Written request: Write out all of the lines below, exactly and completely.
═════ Exercise data ═════
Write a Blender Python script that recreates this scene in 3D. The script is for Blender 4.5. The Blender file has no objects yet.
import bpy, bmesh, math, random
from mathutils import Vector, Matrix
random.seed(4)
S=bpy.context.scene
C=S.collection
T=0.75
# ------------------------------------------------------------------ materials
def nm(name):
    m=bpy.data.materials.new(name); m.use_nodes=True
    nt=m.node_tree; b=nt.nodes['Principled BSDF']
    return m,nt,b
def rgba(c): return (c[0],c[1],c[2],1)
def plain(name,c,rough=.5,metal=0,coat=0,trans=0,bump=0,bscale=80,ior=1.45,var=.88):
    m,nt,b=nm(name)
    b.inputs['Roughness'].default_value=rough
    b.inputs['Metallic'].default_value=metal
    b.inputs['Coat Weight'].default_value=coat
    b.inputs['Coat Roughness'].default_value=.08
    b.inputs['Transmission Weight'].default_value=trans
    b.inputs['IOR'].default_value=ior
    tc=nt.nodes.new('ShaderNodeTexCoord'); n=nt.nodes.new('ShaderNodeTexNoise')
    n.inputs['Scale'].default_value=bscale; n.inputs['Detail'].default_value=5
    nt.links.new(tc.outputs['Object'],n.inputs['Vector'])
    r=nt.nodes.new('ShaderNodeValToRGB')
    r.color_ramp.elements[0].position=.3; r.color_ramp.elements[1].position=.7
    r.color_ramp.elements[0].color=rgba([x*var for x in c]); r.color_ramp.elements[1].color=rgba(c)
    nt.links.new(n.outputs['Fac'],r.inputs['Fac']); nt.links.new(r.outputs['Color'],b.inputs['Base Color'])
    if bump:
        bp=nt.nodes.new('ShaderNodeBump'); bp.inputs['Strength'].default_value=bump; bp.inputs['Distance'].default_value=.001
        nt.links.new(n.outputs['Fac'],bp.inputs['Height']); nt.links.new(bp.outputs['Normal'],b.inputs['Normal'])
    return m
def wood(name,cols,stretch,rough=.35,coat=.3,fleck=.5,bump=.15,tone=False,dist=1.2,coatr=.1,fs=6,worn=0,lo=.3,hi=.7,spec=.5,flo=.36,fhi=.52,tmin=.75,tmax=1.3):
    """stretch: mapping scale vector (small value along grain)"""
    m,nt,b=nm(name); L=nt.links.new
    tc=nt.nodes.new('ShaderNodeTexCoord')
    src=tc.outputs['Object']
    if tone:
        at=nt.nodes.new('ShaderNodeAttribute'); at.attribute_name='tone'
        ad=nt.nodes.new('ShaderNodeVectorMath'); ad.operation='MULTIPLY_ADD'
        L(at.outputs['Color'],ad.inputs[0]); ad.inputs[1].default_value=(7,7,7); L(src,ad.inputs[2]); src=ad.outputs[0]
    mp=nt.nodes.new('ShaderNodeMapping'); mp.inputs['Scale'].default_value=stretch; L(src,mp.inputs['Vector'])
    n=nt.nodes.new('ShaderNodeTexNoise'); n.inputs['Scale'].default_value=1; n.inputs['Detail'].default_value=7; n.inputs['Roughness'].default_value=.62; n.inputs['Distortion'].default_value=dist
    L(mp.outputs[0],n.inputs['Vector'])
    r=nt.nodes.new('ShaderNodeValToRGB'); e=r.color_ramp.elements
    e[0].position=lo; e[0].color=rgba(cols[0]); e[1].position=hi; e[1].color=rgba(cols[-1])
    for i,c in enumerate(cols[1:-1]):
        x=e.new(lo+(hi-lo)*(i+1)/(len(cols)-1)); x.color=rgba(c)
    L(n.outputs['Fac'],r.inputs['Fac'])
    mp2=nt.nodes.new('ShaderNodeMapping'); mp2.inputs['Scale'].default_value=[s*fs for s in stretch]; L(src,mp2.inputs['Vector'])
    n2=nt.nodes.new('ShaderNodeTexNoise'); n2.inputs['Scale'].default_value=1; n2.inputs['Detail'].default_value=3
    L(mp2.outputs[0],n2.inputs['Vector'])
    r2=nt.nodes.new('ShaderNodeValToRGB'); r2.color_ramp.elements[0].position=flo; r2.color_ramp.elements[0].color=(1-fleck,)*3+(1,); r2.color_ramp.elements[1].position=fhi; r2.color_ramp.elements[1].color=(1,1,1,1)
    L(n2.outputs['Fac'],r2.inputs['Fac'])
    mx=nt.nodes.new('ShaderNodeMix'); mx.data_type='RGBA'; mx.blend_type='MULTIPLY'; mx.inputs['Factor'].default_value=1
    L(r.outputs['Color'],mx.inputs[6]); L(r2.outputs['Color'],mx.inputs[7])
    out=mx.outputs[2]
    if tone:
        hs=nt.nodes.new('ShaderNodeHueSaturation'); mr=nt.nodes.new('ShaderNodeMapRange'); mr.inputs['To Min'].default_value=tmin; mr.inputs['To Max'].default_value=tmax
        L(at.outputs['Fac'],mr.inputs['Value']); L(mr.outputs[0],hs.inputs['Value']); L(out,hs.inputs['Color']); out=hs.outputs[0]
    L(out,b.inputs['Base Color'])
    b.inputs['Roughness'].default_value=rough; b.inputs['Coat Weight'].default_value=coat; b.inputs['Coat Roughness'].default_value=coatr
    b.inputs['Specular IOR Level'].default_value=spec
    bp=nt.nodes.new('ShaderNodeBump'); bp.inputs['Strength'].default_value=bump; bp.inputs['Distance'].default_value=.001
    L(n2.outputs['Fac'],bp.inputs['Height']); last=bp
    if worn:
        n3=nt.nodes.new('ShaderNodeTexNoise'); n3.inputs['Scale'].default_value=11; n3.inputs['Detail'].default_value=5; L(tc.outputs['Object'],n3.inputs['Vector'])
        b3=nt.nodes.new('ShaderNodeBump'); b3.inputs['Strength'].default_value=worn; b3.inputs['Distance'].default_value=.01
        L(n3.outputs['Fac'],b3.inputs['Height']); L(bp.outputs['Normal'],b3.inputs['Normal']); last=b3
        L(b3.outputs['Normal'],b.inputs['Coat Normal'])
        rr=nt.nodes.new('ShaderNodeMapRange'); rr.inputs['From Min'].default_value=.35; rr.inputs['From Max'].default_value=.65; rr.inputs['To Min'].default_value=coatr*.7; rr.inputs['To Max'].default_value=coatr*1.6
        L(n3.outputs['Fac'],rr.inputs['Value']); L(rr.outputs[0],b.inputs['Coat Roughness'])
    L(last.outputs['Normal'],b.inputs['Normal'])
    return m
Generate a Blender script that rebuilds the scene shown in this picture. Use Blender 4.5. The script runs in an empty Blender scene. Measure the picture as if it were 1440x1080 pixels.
═════
Full response:
Write a Blender Python script that recreates this scene in 3D. The script is for Blender 4.5. The Blender file has no objects yet.
import bpy, bmesh, math, random
from mathutils import Vector, Matrix
random.seed(4)
S=bpy.context.scene
C=S.collection
T=0.75
# ------------------------------------------------------------------ materials
def nm(name):
    m=bpy.data.materials.new(name); m.use_nodes=True
    nt=m.node_tree; b=nt.nodes['Principled BSDF']
    return m,nt,b
def rgba(c): return (c[0],c[1],c[2],1)
def plain(name,c,rough=.5,metal=0,coat=0,trans=0,bump=0,bscale=80,ior=1.45,var=.88):
    m,nt,b=nm(name)
    b.inputs['Roughness'].default_value=rough
    b.inputs['Metallic'].default_value=metal
    b.inputs['Coat Weight'].default_value=coat
    b.inputs['Coat Roughness'].default_value=.08
    b.inputs['Transmission Weight'].default_value=trans
    b.inputs['IOR'].default_value=ior
    tc=nt.nodes.new('ShaderNodeTexCoord'); n=nt.nodes.new('ShaderNodeTexNoise')
    n.inputs['Scale'].default_value=bscale; n.inputs['Detail'].default_value=5
    nt.links.new(tc.outputs['Object'],n.inputs['Vector'])
    r=nt.nodes.new('ShaderNodeValToRGB')
    r.color_ramp.elements[0].position=.3; r.color_ramp.elements[1].position=.7
    r.color_ramp.elements[0].color=rgba([x*var for x in c]); r.color_ramp.elements[1].color=rgba(c)
    nt.links.new(n.outputs['Fac'],r.inputs['Fac']); nt.links.new(r.outputs['Color'],b.inputs['Base Color'])
    if bump:
        bp=nt.nodes.new('ShaderNodeBump'); bp.inputs['Strength'].default_value=bump; bp.inputs['Distance'].default_value=.001
        nt.links.new(n.outputs['Fac'],bp.inputs['Height']); nt.links.new(bp.outputs['Normal'],b.inputs['Normal'])
    return m
def wood(name,cols,stretch,rough=.35,coat=.3,fleck=.5,bump=.15,tone=False,dist=1.2,coatr=.1,fs=6,worn=0,lo=.3,hi=.7,spec=.5,flo=.36,fhi=.52,tmin=.75,tmax=1.3):
    """stretch: mapping scale vector (small value along grain)"""
    m,nt,b=nm(name); L=nt.links.new
    tc=nt.nodes.new('ShaderNodeTexCoord')
    src=tc.outputs['Object']
    if tone:
        at=nt.nodes.new('ShaderNodeAttribute'); at.attribute_name='tone'
        ad=nt.nodes.new('ShaderNodeVectorMath'); ad.operation='MULTIPLY_ADD'
        L(at.outputs['Color'],ad.inputs[0]); ad.inputs[1].default_value=(7,7,7); L(src,ad.inputs[2]); src=ad.outputs[0]
    mp=nt.nodes.new('ShaderNodeMapping'); mp.inputs['Scale'].default_value=stretch; L(src,mp.inputs['Vector'])
    n=nt.nodes.new('ShaderNodeTexNoise'); n.inputs['Scale'].default_value=1; n.inputs['Detail'].default_value=7; n.inputs['Roughness'].default_value=.62; n.inputs['Distortion'].default_value=dist
    L(mp.outputs[0],n.inputs['Vector'])
    r=nt.nodes.new('ShaderNodeValToRGB'); e=r.color_ramp.elements
    e[0].position=lo; e[0].color=rgba(cols[0]); e[1].position=hi; e[1].color=rgba(cols[-1])
    for i,c in enumerate(cols[1:-1]):
        x=e.new(lo+(hi-lo)*(i+1)/(len(cols)-1)); x.color=rgba(c)
    L(n.outputs['Fac'],r.inputs['Fac'])
    mp2=nt.nodes.new('ShaderNodeMapping'); mp2.inputs['Scale'].default_value=[s*fs for s in stretch]; L(src,mp2.inputs['Vector'])
    n2=nt.nodes.new('ShaderNodeTexNoise'); n2.inputs['Scale'].default_value=1; n2.inputs['Detail'].default_value=3
    L(mp2.outputs[0],n2.inputs['Vector'])
    r2=nt.nodes.new('ShaderNodeValToRGB'); r2.color_ramp.elements[0].position=flo; r2.color_ramp.elements[0].color=(1-fleck,)*3+(1,); r2.color_ramp.elements[1].position=fhi; r2.color_ramp.elements[1].color=(1,1,1,1)
    L(n2.outputs['Fac'],r2.inputs['Fac'])
    mx=nt.nodes.new('ShaderNodeMix'); mx.data_type='RGBA'; mx.blend_type='MULTIPLY'; mx.inputs['Factor'].default_value=1
    L(r.outputs['Color'],mx.inputs[6]); L(r2.outputs['Color'],mx.inputs[7])
    out=mx.outputs[2]
    if tone:
        hs=nt.nodes.new('ShaderNodeHueSaturation'); mr=nt.nodes.new('ShaderNodeMapRange'); mr.inputs['To Min'].default_value=tmin; mr.inputs['To Max'].default_value=tmax
        L(at.outputs['Fac'],mr.inputs['Value']); L(mr.outputs[0],hs.inputs['Value']); L(out,hs.inputs['Color']); out=hs.outputs[0]
    L(out,b.inputs['Base Color'])
    b.inputs['Roughness'].default_value=rough; b.inputs['Coat Weight'].default_value=coat; b.inputs['Coat Roughness'].default_value=coatr
    b.inputs['Specular IOR Level'].default_value=spec
    bp=nt.nodes.new('ShaderNodeBump'); bp.inputs['Strength'].default_value=bump; bp.inputs['Distance'].default_value=.001
    L(n2.outputs['Fac'],bp.inputs['Height']); last=bp
    if worn:
        n3=nt.nodes.new('ShaderNodeTexNoise'); n3.inputs['Scale'].default_value=11; n3.inputs['Detail'].default_value=5; L(tc.outputs['Object'],n3.inputs['Vector'])
        b3=nt.nodes.new('ShaderNodeBump'); b3.inputs['Strength'].default_value=worn; b3.inputs['Distance'].default_value=.01
        L(n3.outputs['Fac'],b3.inputs['Height']); L(bp.outputs['Normal'],b3.inputs['Normal']); last=b3
        L(b3.outputs['Normal'],b.inputs['Coat Normal'])
        rr=nt.nodes.new('ShaderNodeMapRange'); rr.inputs['From Min'].default_value=.35; rr.inputs['From Max'].default_value=.65; rr.inputs['To Min'].default_value=coatr*.7; rr.inputs['To Max'].default_value=coatr*1.6
        L(n3.outputs['Fac'],rr.inputs['Value']); L(rr.outputs[0],b.inputs['Coat Roughness'])
    L(last.outputs['Normal'],b.inputs['Normal'])
    return m
Generate a Blender script that rebuilds the scene shown in this picture. Use Blender 4.5. The script runs in an empty Blender scene. Measure the picture as if it were 1440x1080 pixels.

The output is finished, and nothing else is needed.